I decided to come clean. “Okay, I have mansplained. I may have mansplained quite a bit. I offer my sincerest apologies to the victims. But I think it’s under control now.” “Really,” she said, “I didn’t think you were the type.” I thought about the exasperating frustration when tango wasn’t working. The subtle body language of rejection from some followers when tango wasn’t good. How it can deceive you into hoping it was all your partner’s mistake. Constantly trying in vain to figure out why the lead doesn’t produce the result it’s supposed to. Feeling insecure about it. And the genuine wish to solve tango mysteries. “Why do you think you mansplained?” she asked. I paused for a while. ”Assuming I know, would I explain it to you now?’

 

“Your face looks like a gravedigger’s while dancing”, a friend told me. I remember the occasion well, a crowded night in De Duif in Amsterdam. The woman I danced with was wearing an intoxicating perfume. I wanted to enchant and impress her with a subtle, yet surprising connection. The stone floor sagged into one corner, causing a weird sensation of drunkenness. The risk of bumping into other couples was high, so it required extreme concentration and my face was showing it. “You’re supposed to enjoy dancing,” my friend said, “and possibly inform your face about it.”

Isn’t it wonderful to have friends who tell you the truth. I had never given much thought to my facial expression while dancing. Her observation made me quite self-conscious. “I was focusing,” I explained to her. “A smile finds its way to the dance always,” she assured me. “How’s that possible? Dance partners can’t see my face,” I said. “Oh, they know how you feel without seeing it,” she laughed. “And let’s not forget all the dancers sitting on the side. They’re wondering what your face will show when you’re dancing with them.” I got the message. Who wants to dance with a gravedigger?

I studied the faces of leaders in the milonga. A dazzling plethora of options became available. Some danced Zombie-like, with a wide-eyed gaze. Others stared intently at some point in the distance, stone-faced, like a killer in a movie. A teacher told me tango couples face each other during the dance and I remembered with horror the plastic smiles of ballroom dancers. However, some tango leaders indeed continuously made eye contact with their partners, with a frozen grin on their lips. I tried looking at my partners more often too, but it made me even more self-conscious. “I shouldn’t care what people think or say about my face when I’m dancing”, I told my friend. “My face feels all contorted like Munch’s.”
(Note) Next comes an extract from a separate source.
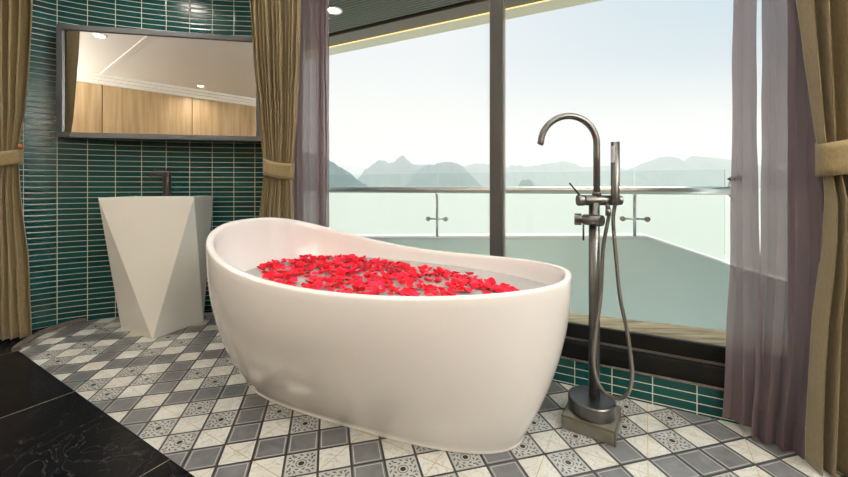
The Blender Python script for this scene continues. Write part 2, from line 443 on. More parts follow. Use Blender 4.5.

We exchanged notes on maestros’ facial expressions. “Chicho’s is indifferent. He doesn’t care”, I said. “Noelia always seems slightly amused. Carlito has this dreamy Cheshire cat smile.” “Isn’t it all part of their performance?”, she speculated. “When they make a mistake, they laugh as if it’s all just great fun.” None of those performers looked like a Zombie, a killer, or a gravedigger, though. I probably should model myself after them. But weren’t we mere social dancers? “Are there different expressions for a vals, a tango, or a milonga?” I asked. “Sure,” she said. “And a different face for a d’Arienzo, a Troilo or a Di Sarli. Your face fits the music and the mood, I suppose.”

This was all years ago, and I eventually forgot about the whole thing. My face looked the way it looks, so what? Some things a man just must accept. But the whole episode came back to me, during a recent encuentro, when a couple came up to me saying “We’ve had so much fun looking at you dance, smiling all the time, you have such a comical expression!” The way they said it, it was hard to know what to think about it. “That’s not so bad”, I thought. “First a gravedigger, now a clown.”